■ EXERCISE DATA

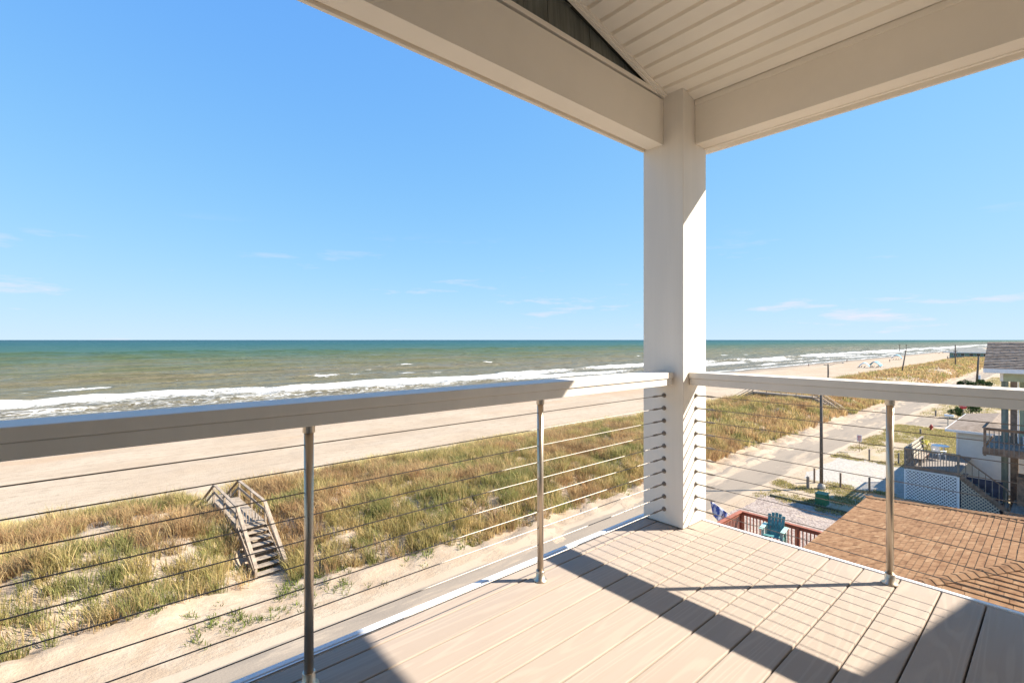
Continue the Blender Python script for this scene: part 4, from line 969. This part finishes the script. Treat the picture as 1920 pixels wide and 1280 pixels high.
# main roof: slope towards us, seen from just above the eave
ex, rx_, e_z, r_z, yl, yr = 41.5, 44.05, -0.62, 0.98, 3.36, -9.0
rf = MB().add([(ex, yl, e_z), (ex, yr, e_z), (rx_, yr, r_z), (rx_, yl, r_z), (rx_ + 2.55, yl, e_z), (rx_ + 2.55, yr, e_z), (ex, yl, e_z - 0.08), (ex, yr, e_z - 0.08), (rx_ + 2.55, yl, e_z - 0.08), (rx_ + 2.55, yr, e_z - 0.08)],
              [(0, 1, 2, 3), (3, 2, 5, 4), (0, 3, 4, 8, 6), (1, 7, 9, 5, 2), (6, 8, 9, 7), (0, 6, 7, 1), (4, 5, 9, 8)]).build("roof", 'shingle_grey', bh)
ncr = 17; sl = Vector((rx_ - ex, 0, r_z - e_z)); nrm = Vector((-(r_z - e_z), 0, rx_ - ex)).normalized()
for i in range(ncr):
    a = Vector((ex, 0, e_z)) + sl * (i / ncr); b = Vector((ex, 0, e_z)) + sl * ((i + 1) / ncr); a = a + nrm * 0.03 - sl * 0.004; b = b + nrm * 0.006
    m = MB(); y = yl + 0.02
    while y > yr:
        w = random.choice((0.28, 0.33, 0.4, 0.22)); up = nrm * (0.014 * random.random())
        m.add([a + up + Vector((0, y, 0)), a + up + Vector((0, y - w, 0)), b + Vector((0, y - w, 0)), b + Vector((0, y, 0)), a - nrm * 0.03 + Vector((0, y, 0)), a - nrm * 0.03 + Vector((0, y - w, 0))], [(0, 1, 2, 3), (0, 4, 5, 1)]); y -= w
    m.build("shingle_course", 'shingle_grey', rf)
MB().box(ex - 0.03, ex - 0.002, yr, yl + 0.02, e_z - 0.26, e_z - 0.012).build("fascia", 'trim_white', bh)
MB().box(ex, ex + 0.9, yr, yl - 0.02, e_z - 0.28, e_z - 0.09).build("soffit", 'trim_white', bh)
wx = 42.3
MB().box(wx, 46, -9, 2.55, -1.42, e_z - 0.29).build("header_wall", 'siding_sage', bh)
MB().box(wx - 0.03, wx + 0.12, 2.56, 2.70, -1.42, e_z - 0.29).build("corner_trim", 'trim_white', bh)
MB().box(45.2, 46.1, -9, 2.0, -5.35, -1.43).build("back_wall", 'siding_sage', bh)
for (y, w_, mt) in ((2.50, 0.30, 'piling'), (2.12, 0.28, 'brown_wood'), (-2.0, 0.3, 'piling')):
    MB().box(wx, wx + 0.3, y - w_ / 2, y + w_ / 2, G - 0.3, -1.43).build("piling", mt, bh)
MB().box(wx - 0.02, wx + 0.02, 1.90, 1.95, -5.9, -1.43).build("post_trim", 'trim_white', bh)
for (x, y) in ((45.5, 2.2), (45.5, -2), (45.5, -6)): MB().box(x - 0.15, x + 0.15, y - 0.15, y + 0.15, G - 0.3, -5.95).build("piling", 'brown_wood', bh)
# balcony with balusters
bx0, by0, by1, bf = 39.4, -4.0, 3.2, -5.15
yb = by0
pl_m = MB().box(bx0, 45.2, 0, 0.135, bf - 0.03, bf).mesh("balcony_board", 'grey_wood', (44, 0, G))
while yb < by1 - 0.1: link(pl_m, "balcony_board", bh, (0, yb, 0)); yb += 0.145
MB().box(bx0 - 0.04, bx0, by0, by1 + 0.04, bf - 0.42, bf - 0.031).build("rim_board", 'brown_wood', bh)
MB().box(bx0, 45, by1, by1 + 0.04, bf - 0.42, bf - 0.031).build("rim_board", 'brown_wood', bh)
MB().box(bx0 - 0.08, bx0 + 0.06, by0, by1 + 0.06, bf + 1.12, bf + 1.16).build("balcony_rail", 'brown_wood', bh)
MB().box(bx0 + 0.061, 42.2, by1 - 0.06, by1 + 0.06, bf + 1.12, bf + 1.16).build("balcony_rail", 'brown_wood', bh)
MB().box(bx0 - 0.02, bx0 + 0.02, by0, by1, bf + 1.0, bf + 1.11).build("balcony_rail", 'brown_wood', bh)
MB().box(bx0 - 0.06, bx0 + 0.06, by1 - 0.12, by1, bf - 0.5, bf + 1.119).build("balcony_post", 'brown_wood', bh)
bal2 = MB().box(-0.02, 0.02, -0.02, 0.02, bf - 0.34, bf + 1.0).mesh("baluster", 'grey_wood', (0, 0, G))
yb = by1 - 0.25
while yb > by0: link(bal2, "baluster", bh, (bx0 - 0.061 - 44, yb, 0)); yb -= 0.20
# ground level deck at the far right and its rail
gm = MB().box(36.6, 45, 0, 0.135, -8.63, -8.6).mesh("ground_deck_board", 'grey_wood', (44, 0, G))
yb = -5.0
while yb < 2.1: link(gm, "ground_deck_board", bh, (0, yb, 0)); yb += 0.145
MB().box(36.55, 36.6, -5, 2.2, -8.1, -7.98).build("deck_rail", 'brown_wood', bh)
bal3 = MB().box(-0.025, 0.025, -0.025, 0.025, -9.0, -8.05).mesh("baluster", 'brown_wood', (0, 0, G))
yb = 2.1
while yb > -2: link(bal3, "baluster", bh, (36.57 - 44, yb, 0)); yb -= 0.21
MB().box(40.9, 42.0, 0.3, 1.9, -8.6, -6.9).build("stair_wall", 'brown_wood', bh)

# white shed with clapboards and low hip roof
sh = root("shed", (51, 3.6, G), "small white clapboard shed with a low grey shingle roof", "shed")
for i in range(26):
    z0_ = G + 0.03 + i * 0.148
    MB().add([(46.60, 1.7, z0_), (46.60, 5.06, z0_), (46.635, 5.06, z0_ + 0.15), (46.635, 1.7, z0_ + 0.15), (46.66, 1.7, z0_), (46.66, 5.06, z0_), (46.66, 5.06, z0_ + 0.15), (46.66, 1.7, z0_ + 0.15)],
             [(0, 1, 2, 3), (0, 4, 5, 1), (1, 5, 6, 2), (3, 7, 4, 0)]).build("siding_board", 'siding_pale', sh)
MB().box(46.57, 46.69, 5.062, 5.18, G, -5.36).build("corner_trim", 'trim_white', sh)
MB().box(46.661, 56.5, 1.7, 5.10, G, -5.36).build("wall", 'siding_pale', sh)
r_ = MB().add([(46.05, 5.7, -5.25), (57, 5.7, -5.25), (57, 1.3, -5.25), (46.05, 1.3, -5.25), (48.2, 3.5, -4.72), (54.8, 3.5, -4.72), (46.05, 5.7, -5.37), (57, 5.7, -5.37), (57, 1.3, -5.37), (46.05, 1.3, -5.37)],
              [(0, 4, 5, 1), (1, 5, 2), (2, 5, 4, 3), (3, 4, 0), (0, 1, 7, 6), (3, 0, 6, 9), (1, 2, 8, 7), (2, 3, 9, 8), (6, 7, 8, 9)]).build("roof", 'shingle_grey', sh)
MB().box(46.02, 46.048, 1.3, 5.72, -5.40, -5.24).build("fascia", 'trim_white', sh); MB().box(46.05, 57, 5.702, 5.73, -5.40, -5.24).build("fascia", 'trim_white', sh)

# lattice skirted deck with bench and stair
ld = root("lattice_deck", (43.5, 5.6, G), "raised wooden deck with white lattice skirt and railing beside the shed", "deck")
LX, LY0, LY1, LF = 40.5, 4.35, 7.05, -7.13
pm = MB().box(LX + 0.02, 46.5, 0, 0.135, LF - 0.03, LF).mesh("deck_plank", 'grey_wood', (43.5, 0, G))
yb = LY0
while yb < LY1 - 0.1: link(pm, "deck_plank", ld, (0, yb - 5.6, 0)); yb += 0.145
MB().box(LX - 0.03, LX + 0.01, LY0, LY1, LF - 0.22, LF - 0.031).build("rim_board", 'grey_wood', ld)
MB().box(LX - 0.05, LX + 0.02, LY0, LY0 + 0.11, G, LF - 0.23).build("lattice_frame", 'lattice_white', ld); MB().box(LX - 0.05, LX + 0.02, LY1 - 0.08, LY1, G, LF - 0.23).build("lattice_frame", 'lattice_white', ld)
MB().box(LX - 0.05, LX + 0.02, LY0 + 0.111, LY1 - 0.081, LF - 0.30, LF - 0.23).build("lattice_frame", 'lattice_white', ld)
def lattice(name, mat, clip, x, par, step=0.20, w=0.060):
    """diagonal laths across the (y,z) polygon given by clip(y)->z range, y range"""
    m = MB(); y0, y1, zf = clip; zlo = G + 0.05
    for sgn in (1, -1):
        for k in range(-40, 60):
            c0 = y0 + k * step; pts = []
            ts = np.linspace(0, 2.6, 80)
            ys = c0 + sgn * ts * 1.0; zs = zlo + ts
            ok = (ys > y0) & (ys < y1) & (zs < np.array([zf(q) for q in ys]))
            if ok.sum() < 2: continue
            i0, i1 = np.where(ok)[0][[0, -1]]
            m.bar((x + 0.006 * sgn, ys[i0], zs[i0]), (x + 0.006 * sgn, ys[i1], zs[i1]), 0.010, w, (0, -sgn, 1))
    o = m.build(name, mat, par); o["kind"] = "stuff"; return o
lattice("lattice", 'lattice_white', (LY0 + 0.1, LY1 - 0.07, lambda y: LF - 0.28), LX - 0.015, ld)
lattice("lattice", 'siding_beige', (2.6, LY0 - 0.05, lambda y: LF - 0.25 - (LY0 - y) * 0.80), LX + 0.05, ld)
MB().box(LX + 0.5, LX + 0.55, 2.5, LY1 - 0.05, G, LF - 0.26).build("shade_panel", 'cloth_dark', ld)  # added dark panel, its colour standing in for shade behind the lattice
# railing around it
for (x, y) in ((LX, LY1 - 0.06), (LX, LY0 + 0.06), (43.6, LY1 - 0.06), (46.3, LY1 - 0.06)): MB().box(x - 0.06, x + 0.06, y - 0.06, y + 0.06, LF - 0.25, LF + 1.1).build("post", 'grey_wood', ld)
MB().box(LX - 0.07, LX + 0.07, LY0, LY1, LF + 1.101, LF + 1.14).build("cap_rail", 'grey_wood', ld); MB().box(LX + 0.071, 46.4, LY1 - 0.13, LY1, LF + 1.101, LF + 1.14).build("cap_rail", 'grey_wood', ld)
bal4 = MB().box(-0.018, 0.018, -0.018, 0.018, LF - 0.18, LF + 1.1).mesh("baluster", 'grey_wood', (0, 0, G))
yb = LY0 + 0.2
while yb < LY1 - 0.12: link(bal4, "baluster", ld, (LX - 0.049 - 43.5, yb - 5.6, 0)); yb += 0.135
xb = LX + 0.2
while xb < 46.2: link(bal4, "baluster", ld, (xb - 43.5, LY1 - 0.019 - 5.6, 0)); xb += 0.16
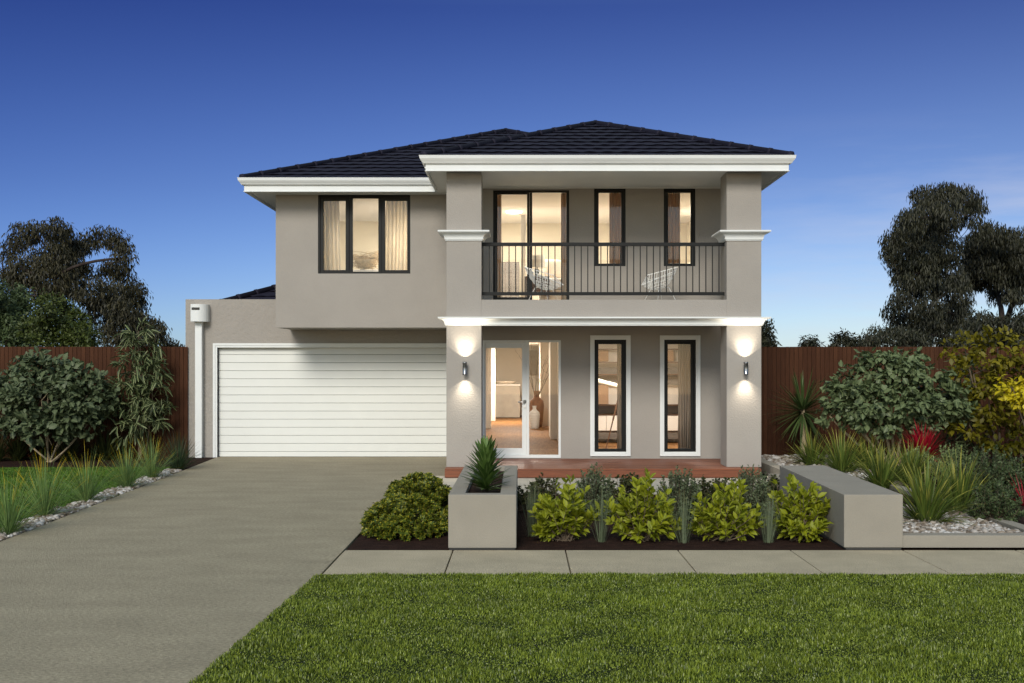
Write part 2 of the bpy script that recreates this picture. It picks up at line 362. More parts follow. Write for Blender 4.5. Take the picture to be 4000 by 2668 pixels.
def crown(lobes, nper, leaf, T, g, hang=0., shell=.45, clus=12, crad=.25, flat=1., lay=0, nup=1.):
    """leaf clusters scattered through ellipsoid lobes (x,y,z,rx,ry,rz)"""
    Ps=[];As=[];Ns=[]
    for (x,y,z,rx,ry,rz) in lobes:
        nc = max(3, int(nper*(rx*rz)/.25))
        d = norm(g.normal(0,1,(nc,3))); rr = (shell+(1-shell)*g.uniform(0,1,nc)**.6)[:,None]
        c = d*rr*np.array([rx,ry,rz])+np.array([x,y,z])
        for j in range(nc):
            m = clus; q = norm(g.normal(0,1,(m,3)))*(crad*g.uniform(.1,1,m)**.5)[:,None]*np.array([1,1,flat])+c[j]
            a = norm(d[j]*.6+g.normal(0,.6,(m,3))); a = a*(1-hang)+np.array([0,0,-1.])*hang+g.normal(0,.12,(m,3))
            Ps.append(q); As.append(norm(a)); Ns.append(norm(g.normal(0,.55,(m,3))+np.array([0,-.35,nup])+d[j]*.5))
    P = np.concatenate(Ps); A = np.concatenate(As); N = np.concatenate(Ns); sc = g.uniform(.6,1.2,len(P))
    return leaves(P, A, N, leaf[0]*sc, leaf[1]*sc, T)
def limb(mb, a, b, r0, r1, g, sag=.15, n=7, sides=6):
    a = np.array(a,float); b = np.array(b,float); m = (a+b)/2+g.normal(0,1,3)*np.linalg.norm(b-a)*sag*.5+np.array([0,0,-.0])
    pts = [(1-s)**2*a+2*s*(1-s)*m+s*s*b for s in np.linspace(0,1,n)]
    mb.tube(pts, [r0+(r1-r0)*s for s in np.linspace(0,1,n)], sides, False)
def tree(name, label, mat, lobes, base, loc, leafsz=(.2,.045), nper=10, clus=24, crad=.34, hang=.6, seed=5, trunk=.2, group=None, T=T5, fork=.35, barkm='darkbark', shell=.72, cat='tree', flat=.8, limbs=True, lean=0, nup=1., twig=.012):
    g = np.random.default_rng(seed); t = thing(name, label, cat, loc, 0, group)
    V, Fc, UV = crown(lobes, nper, leafsz, T, g, hang, shell, clus, crad, flat, nup=nup)
    npmesh('crown', V, Fc, mat, t, UV)
    mb = MB(); top = max(l[2] for l in lobes); cx = np.mean([l[0] for l in lobes])
    zf = top*fork; f = np.array([base[0]+(cx-base[0])*.2+lean, base[1], zf])
    limb(mb, (base[0],base[1],-.05), f, trunk, trunk*.7, g, .08, 8, 9)
    ls = sorted(lobes, key=lambda l: l[2]); nodes = [(f, trunk*.7)]
    for l in ls:
        p = np.array(l[:3]); q, r = min(nodes, key=lambda nd: np.linalg.norm(nd[0]-p)+(0 if nd[0][2] < p[2] else 2))
        r1 = max(twig, r*.55); limb(mb, q, p, r*.8, r1, g, .2); nodes.append((p, r1))
        for _ in range(5):
            e = p+norm(g.normal(0,1,3))*np.array(l[3:6])*.85; limb(mb, p-(p-q)*g.uniform(0,.3), e, r1*.6, twig*.4, g, .25, 5, 4)
    mb.build('trunk', M[barkm], t, True)
    return t
# ============================================================ SETTING
dW = 20.55; dC = 18.84; dL = 21.26; dG = 22.6; FL = .15      # entry wall, columns, upper-left wall, garage wall, deck level
def struct(o): o['kind'] = 'structure'; return o
def slab(name, poly, z0, z1, mat, bevel=0):
    n = len(poly); mb = MB(); mb.add([(x,y,z0) for x,y in poly]+[(x,y,z1) for x,y in poly],
        [tuple(range(n))[::-1], tuple(range(n,2*n))]+[(i,(i+1)%n,n+(i+1)%n,n+i) for i in range(n)])
    return struct(mb.build(name, mat, bevel=bevel))
slab('ground', [(-400,-30),(400,-30),(400,900),(-400,900)], -.5, -.06, M['soil'])
DRX = -1.79
def edgeL(y): return -5.48+(y-11.89)*(-.59/10.31)          # left edge of the driveway
slab('driveway', [(edgeL(-2),-2),(DRX,-2),(DRX,18.9),(-1.27,18.9),(-1.27,dG+.25),(edgeL(dG),dG+.25),(edgeL(dG),dG)], -.055, 0, M['conc'])
slab('porch_path', [(DRX+.004,16.3),(4.1,16.3),(4.1,18.9),(DRX+.004,18.9)], -.055, -.004, M['slab'])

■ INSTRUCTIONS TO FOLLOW
In the entries above, identify every line with the word "picture". Copy those lines.

■ EXERCISE OUTPUT
Continue the Blender Python script for this scene: part 4, from line 969. This part finishes the script. Treat the picture as 1920 pixels wide and 1280 pixels high.
Write part 2 of the bpy script that recreates this picture. It picks up at line 362. More parts follow. Write for Blender 4.5. Take the picture to be 4000 by 2668 pixels.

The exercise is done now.